From about 1000 B.C.E. to the beginning of the Roman Empire, they settled in this region, perhaps coming from Asia Minor (today: Turkey), or from the north over the Alps, or perhaps were native to the land that is now Tuscany and Umbria, Italy and became Italy's first great civilization.

Remarkably sophisticated

the Etruscans sprung full-blown into a grand, powerful and wealthy society, with values similar to those of modern America--but in the eighth to fifth centuries B.C.E.


women and men who banqueted and danced together when Romans, Greeks and Egyptians separated the sexes. Thought of as wild, they celebrated life with sumptuous festivities and luxuries, dining on choice delicacies, drinking finest heavy sweet wines, while the barbarians ate roots and dormice. Elegant leather shoes adorned their feet when their barbarian neighbors went barefoot.

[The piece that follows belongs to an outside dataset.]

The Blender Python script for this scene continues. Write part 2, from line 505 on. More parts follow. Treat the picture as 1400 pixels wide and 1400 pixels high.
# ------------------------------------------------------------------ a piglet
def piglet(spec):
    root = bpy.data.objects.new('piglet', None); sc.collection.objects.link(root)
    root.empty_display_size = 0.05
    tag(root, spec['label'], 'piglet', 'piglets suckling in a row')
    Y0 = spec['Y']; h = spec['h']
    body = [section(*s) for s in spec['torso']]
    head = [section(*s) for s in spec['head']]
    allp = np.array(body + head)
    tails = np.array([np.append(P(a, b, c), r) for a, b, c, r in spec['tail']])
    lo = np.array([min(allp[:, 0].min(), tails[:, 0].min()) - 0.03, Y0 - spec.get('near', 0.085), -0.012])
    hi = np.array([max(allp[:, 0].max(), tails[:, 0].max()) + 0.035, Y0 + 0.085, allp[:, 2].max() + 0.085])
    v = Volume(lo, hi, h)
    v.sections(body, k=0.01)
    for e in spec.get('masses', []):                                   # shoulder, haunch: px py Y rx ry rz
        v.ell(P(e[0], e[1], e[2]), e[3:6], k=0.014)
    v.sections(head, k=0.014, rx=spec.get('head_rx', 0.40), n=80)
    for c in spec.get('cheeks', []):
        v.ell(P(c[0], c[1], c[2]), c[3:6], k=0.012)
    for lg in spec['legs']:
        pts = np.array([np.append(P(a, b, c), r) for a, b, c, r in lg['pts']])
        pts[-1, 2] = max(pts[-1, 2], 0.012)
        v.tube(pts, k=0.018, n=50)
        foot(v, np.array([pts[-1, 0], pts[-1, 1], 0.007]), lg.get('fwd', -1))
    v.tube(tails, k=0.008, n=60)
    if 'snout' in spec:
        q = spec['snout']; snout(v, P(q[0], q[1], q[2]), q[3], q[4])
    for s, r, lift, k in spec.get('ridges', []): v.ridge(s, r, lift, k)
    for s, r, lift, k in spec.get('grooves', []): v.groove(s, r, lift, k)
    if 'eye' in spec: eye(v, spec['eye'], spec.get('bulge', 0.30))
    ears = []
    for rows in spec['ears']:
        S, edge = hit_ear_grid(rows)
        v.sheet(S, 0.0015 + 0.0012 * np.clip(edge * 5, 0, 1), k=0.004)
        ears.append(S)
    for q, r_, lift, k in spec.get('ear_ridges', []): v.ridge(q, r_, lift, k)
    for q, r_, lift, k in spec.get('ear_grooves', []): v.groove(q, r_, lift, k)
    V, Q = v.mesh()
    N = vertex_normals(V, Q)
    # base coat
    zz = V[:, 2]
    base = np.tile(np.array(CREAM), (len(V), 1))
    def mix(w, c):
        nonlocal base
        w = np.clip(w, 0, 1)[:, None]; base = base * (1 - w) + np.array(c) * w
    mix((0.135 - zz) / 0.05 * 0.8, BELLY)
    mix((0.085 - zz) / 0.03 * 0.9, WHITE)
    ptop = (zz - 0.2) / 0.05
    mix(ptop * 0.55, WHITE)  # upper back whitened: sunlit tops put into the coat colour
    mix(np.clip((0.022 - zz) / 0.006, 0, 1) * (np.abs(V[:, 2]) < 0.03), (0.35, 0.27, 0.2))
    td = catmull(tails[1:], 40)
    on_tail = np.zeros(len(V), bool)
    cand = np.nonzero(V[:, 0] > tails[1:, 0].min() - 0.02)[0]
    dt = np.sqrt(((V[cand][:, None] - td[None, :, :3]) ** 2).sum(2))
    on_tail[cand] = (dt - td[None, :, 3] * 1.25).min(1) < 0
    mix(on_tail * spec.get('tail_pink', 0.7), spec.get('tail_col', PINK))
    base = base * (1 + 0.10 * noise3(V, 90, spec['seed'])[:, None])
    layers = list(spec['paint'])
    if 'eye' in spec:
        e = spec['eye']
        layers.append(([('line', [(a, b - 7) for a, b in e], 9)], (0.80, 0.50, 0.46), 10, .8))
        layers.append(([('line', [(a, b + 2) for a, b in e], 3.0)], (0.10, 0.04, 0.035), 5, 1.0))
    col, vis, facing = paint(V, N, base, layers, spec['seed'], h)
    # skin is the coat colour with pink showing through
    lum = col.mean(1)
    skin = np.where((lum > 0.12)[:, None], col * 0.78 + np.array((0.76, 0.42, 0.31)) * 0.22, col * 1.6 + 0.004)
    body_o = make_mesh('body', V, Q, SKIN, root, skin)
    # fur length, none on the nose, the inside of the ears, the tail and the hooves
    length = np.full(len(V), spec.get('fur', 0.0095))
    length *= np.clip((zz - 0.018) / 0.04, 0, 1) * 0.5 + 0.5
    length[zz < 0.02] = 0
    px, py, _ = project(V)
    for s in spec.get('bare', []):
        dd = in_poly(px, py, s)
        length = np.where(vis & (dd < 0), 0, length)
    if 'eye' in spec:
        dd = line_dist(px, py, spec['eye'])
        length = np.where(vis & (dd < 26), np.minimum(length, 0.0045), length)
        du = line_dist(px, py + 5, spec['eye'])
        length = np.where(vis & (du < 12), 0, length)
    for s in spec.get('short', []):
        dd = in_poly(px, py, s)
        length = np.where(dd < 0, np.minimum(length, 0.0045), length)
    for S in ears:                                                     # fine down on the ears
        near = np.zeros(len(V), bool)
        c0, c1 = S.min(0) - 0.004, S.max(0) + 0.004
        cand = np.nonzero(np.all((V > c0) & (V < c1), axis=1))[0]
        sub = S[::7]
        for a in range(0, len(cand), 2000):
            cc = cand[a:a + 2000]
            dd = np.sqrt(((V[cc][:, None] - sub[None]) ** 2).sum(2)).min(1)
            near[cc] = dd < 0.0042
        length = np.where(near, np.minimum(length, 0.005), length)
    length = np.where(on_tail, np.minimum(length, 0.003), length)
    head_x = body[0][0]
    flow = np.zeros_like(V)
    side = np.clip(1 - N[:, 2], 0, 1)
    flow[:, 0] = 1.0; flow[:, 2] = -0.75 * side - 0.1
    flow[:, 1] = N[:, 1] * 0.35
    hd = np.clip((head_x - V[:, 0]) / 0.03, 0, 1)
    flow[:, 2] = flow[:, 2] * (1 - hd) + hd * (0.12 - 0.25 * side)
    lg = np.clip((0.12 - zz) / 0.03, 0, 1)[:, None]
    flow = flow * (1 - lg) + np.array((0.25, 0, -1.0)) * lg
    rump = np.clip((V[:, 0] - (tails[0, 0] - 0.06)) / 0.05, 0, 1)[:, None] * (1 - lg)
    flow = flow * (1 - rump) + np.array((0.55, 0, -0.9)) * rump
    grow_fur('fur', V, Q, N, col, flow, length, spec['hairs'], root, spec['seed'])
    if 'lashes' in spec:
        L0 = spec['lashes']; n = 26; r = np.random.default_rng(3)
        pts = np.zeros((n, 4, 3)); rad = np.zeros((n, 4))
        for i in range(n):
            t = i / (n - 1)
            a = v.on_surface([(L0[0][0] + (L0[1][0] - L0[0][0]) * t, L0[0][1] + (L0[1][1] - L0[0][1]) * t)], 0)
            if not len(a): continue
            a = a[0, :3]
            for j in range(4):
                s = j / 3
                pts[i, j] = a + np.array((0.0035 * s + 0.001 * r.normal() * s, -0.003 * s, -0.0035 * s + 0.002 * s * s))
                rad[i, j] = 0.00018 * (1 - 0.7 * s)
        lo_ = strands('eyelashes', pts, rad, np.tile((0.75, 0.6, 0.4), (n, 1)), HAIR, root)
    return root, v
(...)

Clever architects and engineers

they devised the so-called "Roman arch" and raised perfectly fitted, stone walls without mortar, planned water drainage systems that still function, built roads and tunnels that are some of the blueprints for modern transportation, and constructed everlasting cities (necropolises) for their dead.

The Etruscans passed their alphabet to the Romans, and our modern alphabet is thus derived.

Crafty sea warriors-cum-pirates

they held sway over the Mediterranean region, stealing men and women to be slaves, trading iron, bronze crafts, household goods and weaponry, for gold, Egyptian alabaster statuary, jewels and even ostrich eggs for their tombs.

Artistic skilled crafters

they formulated a method for creating blackware (bucchero) pottery and granulated gold jewelry, that stumped later craftsmen until the twentieth century A.D.

Joyous and loving tomb painters

their art depicts enthusiasm for life, when drudgery was commonplace in a barbarian world.


their influence inspired artists such as Leonardo da Vinci, Donatello and Botticelli during Renaissance Italy.

Still mysterious

the Etruscans spoke a non Indo-European language not fully deciphered today. Always suspect of their paradoxical, cultural origins: mythological tales of the Etruscan founders and legendary rulers were questioned by well known historians in their own time-the Greek, Herodotus, and the Roman, Livy.

With an Etruscan twist, their complicated sky, sea and underworld gods and goddesses were based on Greek imports.

The Etruscan philosophy was strange at the dawn of western civilization: based on the reading of animal entrails, the flight of birds, and a code of ritualized laws coveted by the Romans.

Then the Etruscans disappeared

wiped out by wars, and assimilated into Rome's strength, by the first century B.C.E.

Ever since, what traces remain of Etruscan culture have been dug up by tomb robbers and archeologists.